“Who are you?” Anne had demanded.
“I’m Captain Donohue of this district. The meeting must be stopped.”
Capable and cool-headed Anne had replied, “Very well, we’ll write this down and I’ll read it to the audience. ‘I, Captain Thomas Donohue, of the Twenty-sixth Precinct, at the order of Monsignor Joseph P. Dineen, Secretary to Archbishop Patrick J. Hayes, have ordered this meeting closed.’”
The listeners had sat petrified while she had read them this strange admission. No hissing or booing then. They had just sat. It was one thing to have the hall shut by a mistaken or misguided police captain; a very different thing to have it done by a high dignitary of the Roman Catholic hierarchy.
Monsignor Dineen was now stationed in the back of the hall, and Anne pointed him out to me, of medium size, in plain attire, calmly directing the police by a casual nod of the head or a whisper to a man who acted as runner between him and the Captain on the platform.
Confusion and tumult continued for at least an hour. Newspaper men were scribbling stories; those who could not get in were creating commotion outside; the reserves had been summoned. It was bedlam. Miss Winsor tried to speak two or three times; I, at least ten. But I knew that I had to keep on until I was arrested in order that free speech might be made the issue. To allow yourself to be sent home at the order of the police was accepting the police point of view as to what was moral. Moreover you were bound for the principle of the thing to carry it into the court for a legal decision; if the pulpit and press were denied you, you must take it to the dock.

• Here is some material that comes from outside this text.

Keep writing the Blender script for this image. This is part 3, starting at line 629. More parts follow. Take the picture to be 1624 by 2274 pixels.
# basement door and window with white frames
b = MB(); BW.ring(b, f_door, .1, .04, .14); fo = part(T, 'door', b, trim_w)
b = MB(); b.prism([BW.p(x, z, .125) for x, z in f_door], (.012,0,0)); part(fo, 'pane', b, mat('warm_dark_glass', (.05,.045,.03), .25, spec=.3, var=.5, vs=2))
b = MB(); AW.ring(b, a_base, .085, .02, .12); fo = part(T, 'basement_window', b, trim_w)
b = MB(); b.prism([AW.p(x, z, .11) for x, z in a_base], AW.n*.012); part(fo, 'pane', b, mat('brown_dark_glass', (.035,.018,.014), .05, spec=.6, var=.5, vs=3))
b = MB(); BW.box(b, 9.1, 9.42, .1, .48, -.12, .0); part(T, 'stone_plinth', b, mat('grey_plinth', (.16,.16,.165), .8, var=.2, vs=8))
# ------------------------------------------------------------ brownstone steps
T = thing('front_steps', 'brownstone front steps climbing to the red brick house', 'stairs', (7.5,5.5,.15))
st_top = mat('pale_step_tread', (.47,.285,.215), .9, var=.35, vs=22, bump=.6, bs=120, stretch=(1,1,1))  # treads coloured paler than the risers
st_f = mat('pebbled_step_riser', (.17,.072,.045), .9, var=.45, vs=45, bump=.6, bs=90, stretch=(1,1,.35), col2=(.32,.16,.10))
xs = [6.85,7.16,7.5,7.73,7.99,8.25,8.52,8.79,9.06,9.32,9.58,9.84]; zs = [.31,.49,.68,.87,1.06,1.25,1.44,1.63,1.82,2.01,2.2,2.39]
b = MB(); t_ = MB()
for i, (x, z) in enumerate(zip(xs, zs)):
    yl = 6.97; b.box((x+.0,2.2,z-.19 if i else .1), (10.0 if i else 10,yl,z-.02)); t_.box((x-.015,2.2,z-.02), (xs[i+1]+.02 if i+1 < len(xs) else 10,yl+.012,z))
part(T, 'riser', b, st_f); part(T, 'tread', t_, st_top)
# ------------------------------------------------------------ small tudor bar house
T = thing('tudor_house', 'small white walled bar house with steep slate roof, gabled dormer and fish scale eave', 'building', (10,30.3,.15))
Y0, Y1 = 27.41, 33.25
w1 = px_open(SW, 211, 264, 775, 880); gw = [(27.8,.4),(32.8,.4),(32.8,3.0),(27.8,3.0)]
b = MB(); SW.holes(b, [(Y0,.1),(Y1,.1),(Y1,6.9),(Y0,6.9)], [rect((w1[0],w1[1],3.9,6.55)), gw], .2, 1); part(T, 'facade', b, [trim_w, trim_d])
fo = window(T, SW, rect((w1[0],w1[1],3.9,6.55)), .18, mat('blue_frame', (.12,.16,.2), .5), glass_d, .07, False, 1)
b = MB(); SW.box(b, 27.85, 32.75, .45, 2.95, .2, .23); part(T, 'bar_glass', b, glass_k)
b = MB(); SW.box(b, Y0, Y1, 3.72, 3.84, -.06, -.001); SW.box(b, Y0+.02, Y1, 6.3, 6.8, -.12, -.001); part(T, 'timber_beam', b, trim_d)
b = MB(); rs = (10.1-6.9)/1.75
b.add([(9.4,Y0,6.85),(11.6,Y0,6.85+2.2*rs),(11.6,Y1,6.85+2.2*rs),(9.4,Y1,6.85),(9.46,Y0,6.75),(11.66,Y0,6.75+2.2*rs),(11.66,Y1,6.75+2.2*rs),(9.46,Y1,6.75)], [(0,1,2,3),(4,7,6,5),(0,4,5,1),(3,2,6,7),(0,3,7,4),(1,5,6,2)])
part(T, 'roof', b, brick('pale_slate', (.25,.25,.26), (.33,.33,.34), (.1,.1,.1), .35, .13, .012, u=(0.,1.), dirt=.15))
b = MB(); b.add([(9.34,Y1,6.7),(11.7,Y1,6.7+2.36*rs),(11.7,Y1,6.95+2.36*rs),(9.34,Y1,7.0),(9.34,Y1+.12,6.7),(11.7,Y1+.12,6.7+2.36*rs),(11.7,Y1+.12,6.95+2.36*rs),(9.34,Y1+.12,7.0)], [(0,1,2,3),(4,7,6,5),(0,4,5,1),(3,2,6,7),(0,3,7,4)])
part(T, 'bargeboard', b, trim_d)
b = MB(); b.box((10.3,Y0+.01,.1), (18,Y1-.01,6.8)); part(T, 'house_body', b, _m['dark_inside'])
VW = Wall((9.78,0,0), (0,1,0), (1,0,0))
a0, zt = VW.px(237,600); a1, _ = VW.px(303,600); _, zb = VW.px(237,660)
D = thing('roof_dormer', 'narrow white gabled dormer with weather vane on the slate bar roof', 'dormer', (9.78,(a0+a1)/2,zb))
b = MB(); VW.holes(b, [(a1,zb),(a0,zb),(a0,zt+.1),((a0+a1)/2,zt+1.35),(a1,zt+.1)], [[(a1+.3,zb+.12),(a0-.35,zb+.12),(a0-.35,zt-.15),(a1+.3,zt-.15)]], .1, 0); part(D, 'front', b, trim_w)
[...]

Captain Donohue kept repeating to me, “Please get off this stage before you cause disorder.” Police now began to hustle the audience towards half a dozen exits, and finally Miss Winsor and I were put under arrest; Robert McC. Marsh, Mrs. Delafield’s son-in-law, offered to act as our counsel.
Juliet said to an officer, “Why don’t you arrest me too?”
“Well, you can come along if you like,” he agreed. So we walked together up Broadway to the station at West Forty-seventh Street, policemen flanking us. The crowd, still jeering the reserves, who had been trying vainly to clear the way, fell in line and marched behind us. A patrol wagon then took us to night court where we were arraigned before Magistrate McQuade. Someone had telephoned J.J. and he came up later, but Mr. Marsh had already taken care of the necessary formalities. We were released on our own recognizances, to appear at court the following morning.
It was now some time after midnight, but we all went back to Juliet’s apartment. Harold Cox was shocked, not only by the roughness of the police, but also by the supineness of the audience, which had done nothing but make a noise. “Had this been in London, they would never have been able to stop the meeting! We would have defended our rights, used every chair and door and window to barricade the place, even though we might have been beaten in the end.”